The seemingly bulletproo­f car of 1990 was in stark contrast to the same bodyshell’s first run at the Mountain, as #20 in 1988, when it lasted just a handful of laps. It was the car built at Tom Walkinshaw Racing in England when the fledgling Holden Special Vehicles had concurrent VL racecar builds, in the UK and here in Australia via Larry Perkins.

According to Percy, who was HRT’s team boss in 1990, the chassis in which he won that year’s Bathurst classic was a stripped shell in the corner of the team’s workshop when he arrived in Australia at the beginning of that season.

It was completely rebuilt, he says, re-designated from chassis TWR 023 to chassis 025 and returned to the track as the #16 HRT car at Sandown, Bathurst and at Adelaide’s AGP Group A support event.

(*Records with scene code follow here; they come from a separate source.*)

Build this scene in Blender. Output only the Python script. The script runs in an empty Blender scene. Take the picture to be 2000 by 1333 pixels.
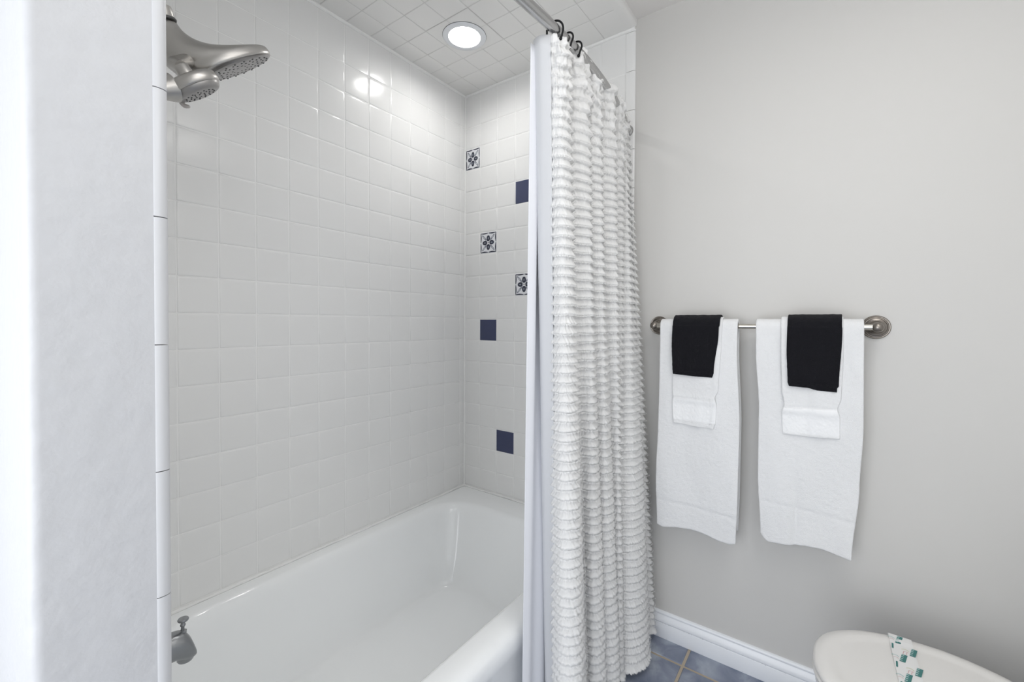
import bpy, math, random
from mathutils import Vector, Matrix, noise

R = random.Random(7)
SC = bpy.context.scene
COL = SC.collection

# ------------------------------------------------------------------ camera
cam_d = bpy.data.cameras.new('camera')
cam_d.sensor_width = 36.0
cam_d.lens = 847.79 / 2000 * 36
cam_d.shift_y = -21.46 / 2000
cam_d.clip_start = 0.02
cam = bpy.data.objects.new('camera', cam_d)
COL.objects.link(cam)
CR = Vector((0.591421, -0.806345, 0.00531)); CU = Vector((0.011074, 0.014706, 0.999831)); CF = Vector((0.806287, 0.591262, -0.017627))
m = Matrix.Identity(4)
for i in range(3):
    m[i][0] = CR[i]; m[i][1] = CU[i]; m[i][2] = -CF[i]
m[0][3], m[1][3], m[2][3] = -1.68827, -1.54532, -0.02233
cam.matrix_world = m
SC.camera = cam

# ------------------------------------------------------------------ view, world, added fill lights
SC.view_settings.view_transform = 'Standard'
SC.view_settings.look = 'None'
SC.view_settings.gamma = 1.0
SC.view_settings.use_curve_mapping = False
SC.view_settings.exposure = 0.64
SC.cycles.max_bounces = 12
SC.cycles.diffuse_bounces = 8
SC.cycles.sample_clamp_indirect = 6.0
SC.cycles.use_denoising = True

w = bpy.data.worlds.new('world'); SC.world = w; w.use_nodes = True
w.node_tree.nodes['Background'].inputs[0].default_value = (0.75, 0.85, 1.0, 1)
w.node_tree.nodes['Background'].inputs[1].default_value = 1.0

FZ = -1.235        # floor
CZ = 1.148         # tiled ceiling over the tub
PZ = 1.178         # painted ceiling of the room
XL, YF = -2.95, -2.28   # far left wall and front wall of the room

def area(name, loc, aim, sx, sy, power, col, shape='RECTANGLE'):
    d = bpy.data.lights.new(name, 'AREA'); d.shape = shape; d.size = sx
    if shape == 'RECTANGLE': d.size_y = sy
    d.energy = power; d.color = col
    o = bpy.data.objects.new(name, d); COL.objects.link(o)
    o.location = loc
    o.rotation_euler = (Vector(aim) - Vector(loc)).to_track_quat('-Z', 'Y').to_euler()
    return o
area('added_fill_left', (XL + 0.03, -1.15, -0.15), (0, -1.15, -0.15), 1.3, 1.9, 19.5, (0.955, 0.975, 1.0))  # fill lamp added to brighten the end wall and tub from the left
area('added_fill_front', (-1.20, YF + 0.14, 0.62), (-1.0, 0, 0.0), 1.0, 0.3, 1.8, (1.0, 0.97, 0.94))  # weak fill lamp added at the unseen front wall
area('added_fill_top', (-1.15, -1.75, PZ - 0.075), (-1.15, -1.75, 0), 1.1, 0.56, 4.6, (1.0, 0.98, 0.95))  # overhead fill lamp added out of view to even out the room

# ------------------------------------------------------------------ materials
def nt(name):
    mt = bpy.data.materials.new(name); mt.use_nodes = True
    return mt, mt.node_tree.nodes, mt.node_tree.links, mt.node_tree.nodes['Principled BSDF']

def mat(name, col, rough=0.5, metal=0.0, bump=None, vary=None, coat=0.0, spec=0.5, **kw):
    """bump=(scale, strength, distance); vary=(scale, second colour)"""
    mt, N, L, b = nt(name)
    b.inputs['Base Color'].default_value = (*col, 1)
    b.inputs['Roughness'].default_value = rough
    b.inputs['Metallic'].default_value = metal
    b.inputs['Specular IOR Level'].default_value = spec
    b.inputs['Coat Weight'].default_value = coat
    b.inputs['Coat Roughness'].default_value = 0.05
    tc = N.new('ShaderNodeTexCoord')
    if vary:
        n = N.new('ShaderNodeTexNoise'); n.inputs['Scale'].default_value = vary[0]; n.inputs['Detail'].default_value = 4
        L.new(tc.outputs['Object'], n.inputs['Vector'])
        r = N.new('ShaderNodeValToRGB')
        r.color_ramp.elements[0].position = 0.35; r.color_ramp.elements[1].position = 0.65
        r.color_ramp.elements[0].color = (*col, 1); r.color_ramp.elements[1].color = (*vary[1], 1)
        L.new(n.outputs['Fac'], r.inputs['Fac']); L.new(r.outputs['Color'], b.inputs['Base Color'])
    if bump:
        n = N.new('ShaderNodeTexNoise'); n.inputs['Scale'].default_value = bump[0]; n.inputs['Detail'].default_value = 5
        L.new(tc.outputs['Object'], n.inputs['Vector'])
        bp = N.new('ShaderNodeBump'); bp.inputs['Strength'].default_value = bump[1]; bp.inputs['Distance'].default_value = bump[2]
        L.new(n.outputs['Fac'], bp.inputs['Height']); L.new(bp.outputs['Normal'], b.inputs['Normal'])
    return mt

def mat_brushed(name, col, rough, streak=(3, 3, 120)):
    mt, N, L, b = nt(name)
    b.inputs['Base Color'].default_value = (*col, 1); b.inputs['Metallic'].default_value = 1.0
    tc = N.new('ShaderNodeTexCoord'); mp = N.new('ShaderNodeMapping'); mp.inputs['Scale'].default_value = streak
    n = N.new('ShaderNodeTexNoise'); n.inputs['Scale'].default_value = 6; n.inputs['Detail'].default_value = 1
    mr = N.new('ShaderNodeMapRange'); mr.inputs['To Min'].default_value = rough - 0.015; mr.inputs['To Max'].default_value = rough + 0.02
    L.new(tc.outputs['Object'], mp.inputs['Vector']); L.new(mp.outputs['Vector'], n.inputs['Vector'])
    L.new(n.outputs['Fac'], mr.inputs['Value']); L.new(mr.outputs['Result'], b.inputs['Roughness'])
    return mt

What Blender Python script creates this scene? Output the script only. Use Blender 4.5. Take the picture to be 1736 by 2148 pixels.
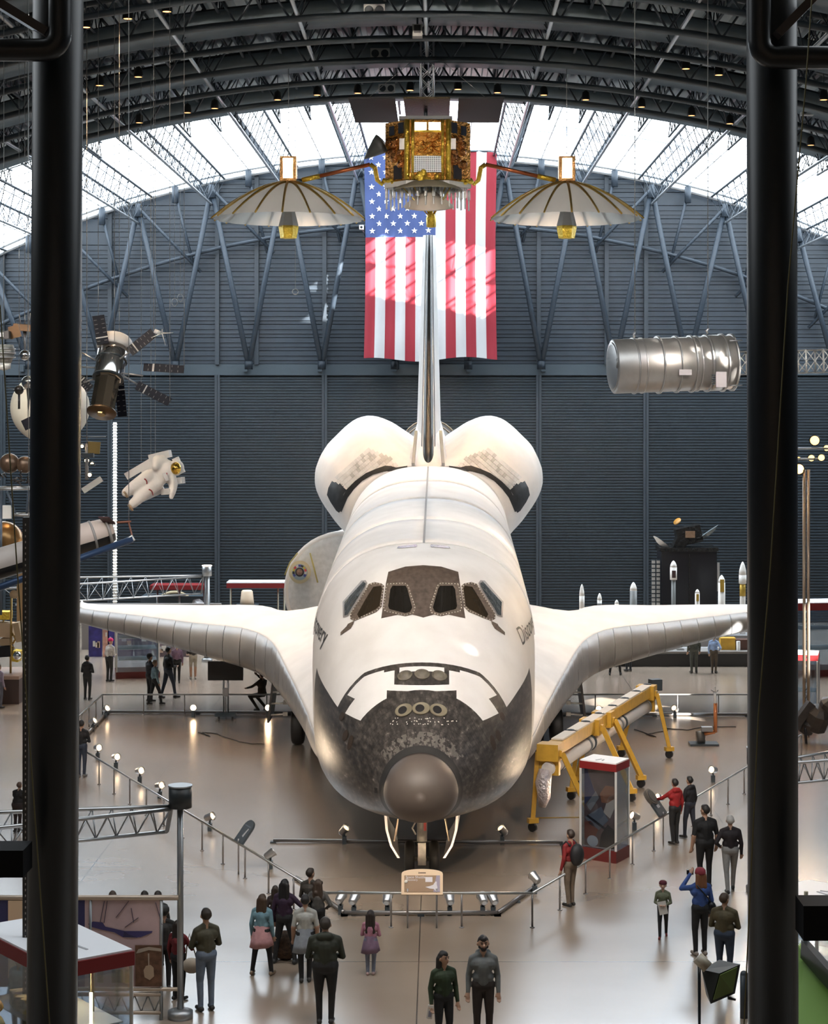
import bpy, bmesh, math, random
from math import sin, cos, pi, radians, sqrt, atan2, hypot
from mathutils import Vector, Matrix
from mathutils.bvhtree import BVHTree
from mathutils.geometry import delaunay_2d_cdt

for _o in list(bpy.data.objects):
    bpy.data.objects.remove(_o)
sc = bpy.context.scene
COL = sc.collection
random.seed(7)
V = Vector

# ------------------------------------------------------------------ camera
F, CX, CY, CAMX, CAMZ = 4047.0, 922.0, 856.0, 0.4, 10.56
_cd = bpy.data.cameras.new('camera')
_cd.sensor_fit = 'VERTICAL'
_cd.sensor_height = 36.0
_cd.lens = 36.0 * F / 2148.0
_cd.shift_x = -(CX - 868.0) / 2148.0
_cd.shift_y = (CY - 1074.0) / 2148.0
_cd.clip_start = 0.3
_cd.clip_end = 400
cam = bpy.data.objects.new('camera', _cd)
COL.objects.link(cam)
cam.location = (CAMX, 0, CAMZ)
cam.rotation_euler = (pi / 2, 0, 0)
sc.camera = cam

# ------------------------------------------------------------------ sky, sun, exposure
w = bpy.data.worlds.new('sky')
sc.world = w
w.use_nodes = True
_bg = w.node_tree.nodes['Background']
_bg.inputs[0].default_value = (0.72, 0.84, 1.0, 1)
_bg.inputs[1].default_value = 7.0
_sl = bpy.data.lights.new('sun', 'SUN')
_sl.energy = 170.0
_sl.angle = radians(0.6)
_sl.color = (1.0, 0.94, 0.86)
sun = bpy.data.objects.new('sun', _sl)
COL.objects.link(sun)
sun.rotation_euler = V((-cos(radians(25)) * sin(radians(45)), cos(radians(25)) * cos(radians(45)), -sin(radians(25)))).to_track_quat('-Z', 'Y').to_euler()
sun.location = (0, 20, 60)
SKY_PANE = 8.0          # radiance of the daylit diffusing skylight panes
NEAR_PANE = 2.2  # radiance of the added, out-of-view skylight panes
LAMP_K = 1.0            # overall scale of the hall's warm lamps
sc.view_settings.view_transform = 'Standard'
sc.view_settings.look = 'None'
sc.view_settings.gamma = 1.0
sc.view_settings.exposure = 0.0
sc.view_settings.use_curve_mapping = False
sc.cycles.max_bounces = 7
sc.cycles.diffuse_bounces = 3
sc.cycles.glossy_bounces = 3
sc.cycles.transparent_max_bounces = 10
sc.cycles.caustics_reflective = False
sc.cycles.caustics_refractive = False
sc.cycles.sample_clamp_indirect = 4.0


# ------------------------------------------------------------------ helpers
def P(px, py, d):
    """world point seen at photo pixel (px, py) at depth d"""
    return V((CAMX + (px - CX) * d / F, d, CAMZ - (py - CY) * d / F))


def G(px, py):
    """floor point seen at a photo pixel"""
    d = CAMZ * F / (py - CY)
    return V((CAMX + (px - CX) * d / F, d, 0))


_mats = {}


def M(name, col=(.5, .5, .5), rough=.5, metal=0.0, spec=.5, bump=None, var=None, emit=None, alpha=None, trans=None, coat=0, aniso=None):
    if name in _mats:
        return _mats[name]
    m = bpy.data.materials.new(name)
    m.use_nodes = True
    nt = m.node_tree
    b = nt.nodes['Principled BSDF']
    b.inputs['Base Color'].default_value = (*col, 1)
    b.inputs['Roughness'].default_value = rough
    b.inputs['Metallic'].default_value = metal
    b.inputs['Specular IOR Level'].default_value = spec
    b.inputs['Coat Weight'].default_value = coat
    m.diffuse_color = (*col, 1)
    if alpha is not None:
        b.inputs['Alpha'].default_value = alpha
    if trans is not None:
        b.inputs['Transmission Weight'].default_value = trans
    if emit:
        b.inputs['Emission Color'].default_value = (*emit[0], 1)
        b.inputs['Emission Strength'].default_value = emit[1]
    if bump or var:
        tc = nt.nodes.new('ShaderNodeTexCoord')
    if bump:
        n = nt.nodes.new('ShaderNodeTexNoise')
        n.inputs['Scale'].default_value = bump[0]
        n.inputs['Detail'].default_value = 4
        nt.links.new(tc.outputs['Object'], n.inputs['Vector'])
        bp = nt.nodes.new('ShaderNodeBump')
        bp.inputs['Strength'].default_value = bump[1]
        bp.inputs['Distance'].default_value = bump[2] if len(bump) > 2 else .02
        nt.links.new(n.outputs['Fac'], bp.inputs['Height'])
        nt.links.new(bp.outputs['Normal'], b.inputs['Normal'])
    if var:
        n = nt.nodes.new('ShaderNodeTexNoise')
        n.inputs['Scale'].default_value = var[0]
        n.inputs['Detail'].default_value = 5
        nt.links.new(tc.outputs['Object'], n.inputs['Vector'])
        r = nt.nodes.new('ShaderNodeMapRange')
        r.inputs[1].default_value = .3
        r.inputs[2].default_value = .7
        r.inputs[3].default_value = 1 - var[1]
        r.inputs[4].default_value = 1 + var[1]
        nt.links.new(n.outputs['Fac'], r.inputs[0])
        mx = nt.nodes.new('ShaderNodeVectorMath')
        mx.operation = 'SCALE'
        mx.inputs[0].default_value = col
        nt.links.new(r.outputs[0], mx.inputs['Scale'])
        nt.links.new(mx.outputs[0], b.inputs['Base Color'])
    _mats[name] = m
    return m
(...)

It was retired from competitio­n ahead of the 1991 season, when HRT updated the new VN model; and, after doing the promotiona­l rounds, was sent to England, to become a part of Walkinshaw’s personal car collection.

The famous Aussie muscle car was rescued by Holden’s top brass in the early ‘noughties’ after TWR went bust and Walkinshaw was forced to dispose of his collection.

The VL has been a long-time resident of HRT’s Clayton headquarte­rs in Victoria. It returned to the spotlight in 2010 when HRT unveiled its pair of VE Bathurst challenges in the classic white and black livery of 1990 to celebrate the 20th anniversar­y of the giant-killing feat. And again earlier this year highlight HRT’s 25th birthday.